White lies come so easy now… “no, you don’t look fat,” “yeah, this was a totally fun date,” “of course I didn’t eat the entire pizza by myself”… but back then, it felt defiant. It was the first time my sister got sucked into one of my plots. It was also the first time we really lied to Dad.

We told him we were going outside to play. Brilliant, right? He’ll never be the wiser, I thought triumphantly.

Once away from the house, my sister and I maneuvered like Navy Seal trainees. We looped around coconut trees, behind walls of cacti and through various shrubbery as we made our way. Some tripping might have occurred, but otherwise, it was totally incognito.

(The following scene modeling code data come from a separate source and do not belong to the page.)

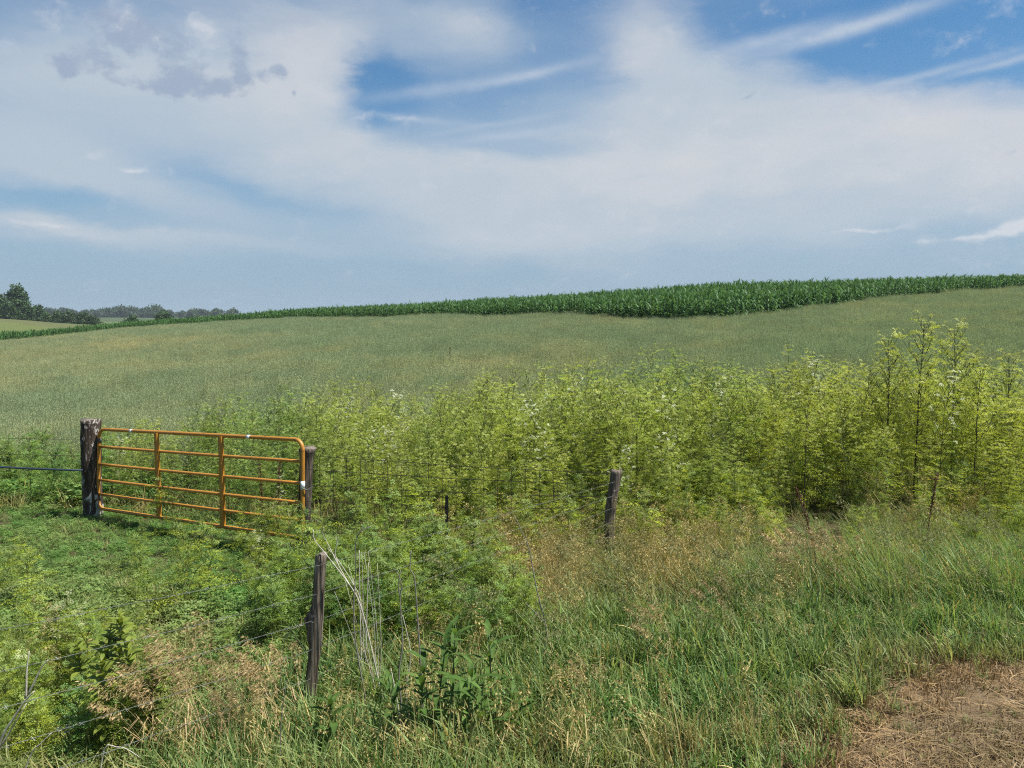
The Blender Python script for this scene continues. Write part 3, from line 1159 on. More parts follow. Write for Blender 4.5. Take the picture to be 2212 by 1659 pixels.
_r = random.Random(3)
for i in range(46):
    px = 92 + i * 9.2 + _r.uniform(-4, 4)
    d = 930 + _r.uniform(-40, 40)
    tree('woodland_tree', FAR[i % 4], at_col(px, d, -1), 'tree in the far dark woodland line along the left horizon', group='far woodland line on the horizon',
         s=_r.uniform(.65, 1.15) * (1.15 if 250 < px < 340 else .9), rz=_r.uniform(0, 6))

# ---------------- posts
def wood_post(name, label, loc, H, r0, r1, mat, seed, lean=(0, 0), flare=.0, knot=None, nseg=26, ring=20, rough=1.0, sq=0):
    mb = MB()
    n0 = 0
    for i in range(nseg + 1):
        t = i / nseg
        z = -.15 + (H + .15) * t
        rr = r0 + (r1 - r0) * t + flare * max(0, t - .93) / .07
        cx = lean[0] * t * t + .012 * rough * math.sin(seed + t * 5)
        cy = lean[1] * t
        for j in range(ring):
            a = 2 * math.pi * j / ring
            nz = mnoise.noise(Vector((math.cos(a) * 2.2, math.sin(a) * 2.2, z * 1.6 + seed * 3.1)))
            gr = mnoise.noise(Vector((math.cos(a) * 7, math.sin(a) * 7, z * .9 + seed)))
            q = rr * (1 + .11 * rough * nz + .09 * rough * gr + .05 * rough * mnoise.noise(Vector((math.cos(a) * 4, math.sin(a) * 4, z * 7 + seed))))
            if knot:
                for (ka, kz, kr, kh) in knot:
                    da = (a - ka + math.pi) % (2 * math.pi) - math.pi
                    q += kh * math.exp(-(da / .45) ** 2 - ((z - kz) / kr) ** 2)
            mb.v.append((cx + math.cos(a) * q, cy + math.sin(a) * q, z + (.012 * math.sin(a * 2 + seed) if i == nseg else 0)))
    for i in range(nseg):
        for j in range(ring):
            a, b = i * ring + j, i * ring + (j + 1) % ring
            mb.f.append((a, b, b + ring, a + ring)); mb.m.append(0); mb.lv.append(.5)
    e = nseg * ring
    n = len(mb.v)
    top = [mb.v[e + j] for j in range(ring)]
    c = sum((Vector(p) for p in top), Vector()) / ring
    mb.v.append(tuple(c + V(0, 0, .004)))
    for j in range(ring):
        mb.f.append((e + j, e + (j + 1) % ring, n)); mb.m.append(1); mb.lv.append(.5)
    o = mb.build(name, [mat, M['post_end']], smooth=True)
    # crisp top rim
    o.location = loc
    return tag(o, label, 'fence post')


HLP = P(190, 907, 12.0).z - LP.z
wood_post('gate_post', 'thick dark post with peeling pale bark at the hinge end of the gate', LP, HLP, .140, .138, M['post_bark'], 2.3, flare=.008, rough=.9,
          knot=[(-.6, .35, .12, .02), (4.2, HLP * .82, .1, .015)])
HRP = P(668, 968, 10.15).z - RP.z
wood_post('gate_post', 'dark grey post half hidden behind the latch end of the gate', (RP.x, RP.y, RP.z), HRP, .085, .085, M['post_dark'], 5.1, lean=(.09, .02), flare=.03)
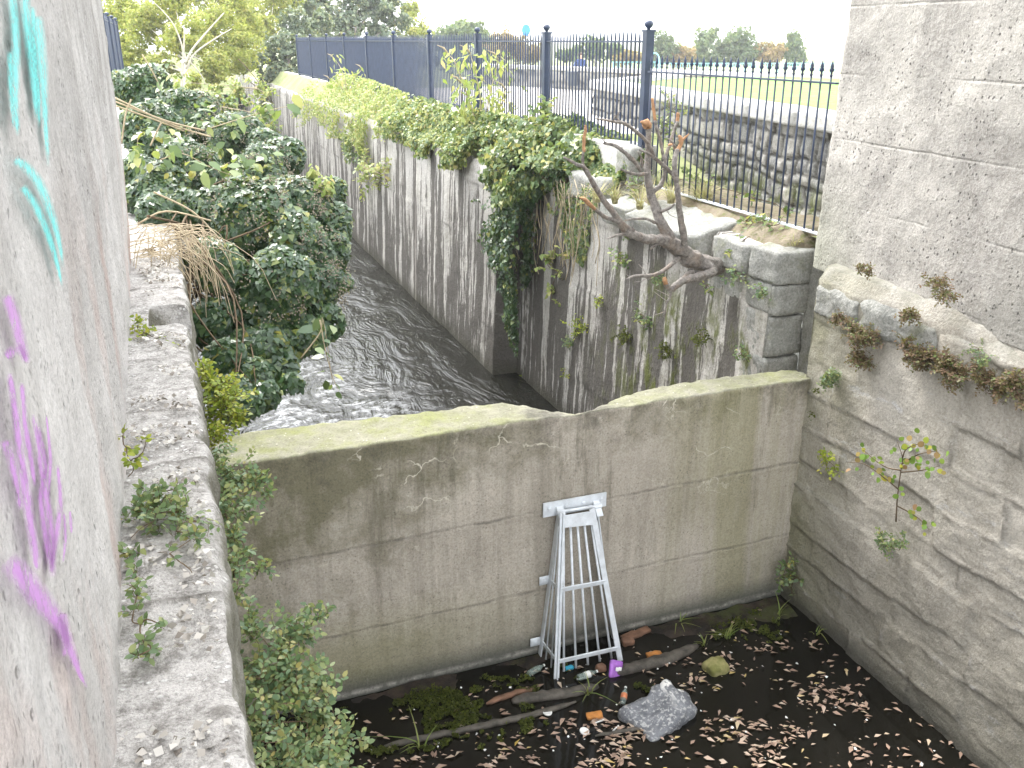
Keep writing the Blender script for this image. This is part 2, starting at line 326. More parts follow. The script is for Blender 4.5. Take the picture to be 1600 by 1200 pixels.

By the time we got to our neighbor’s house, a crowd had already gathered. Dozens of heads (much, much taller heads) stood before us. It was a wall of bodies that no amount of standing on tippy toes could surmount. I could hear laughter caused by whatever programming was on at the time. But alas, no visual contact.

Unsatisfied, my sister and I walked home. At least we tried, I consoled myself.

Dad was waiting for us at the gate. He wasn’t happy. By “wasn’t happy,” I mean: He set his inner happiness on fire and replaced it with unadulterated rage.

How long were you there?
Did you go into the house?
Did the neighbor touch you?
Did anyone hurt you?

The Spanish Inquisition seemed a bit unnecessary for a TV we didn’t even get to see. But, we just figured Dad was crazy. Silly Daddy.

Years later, my mom told me our neighbor was a rapist. His type: little girls.

I told my first harmless white lie at the age of four. It was the first time I defied my dad. And the first time I saw him vulnerable.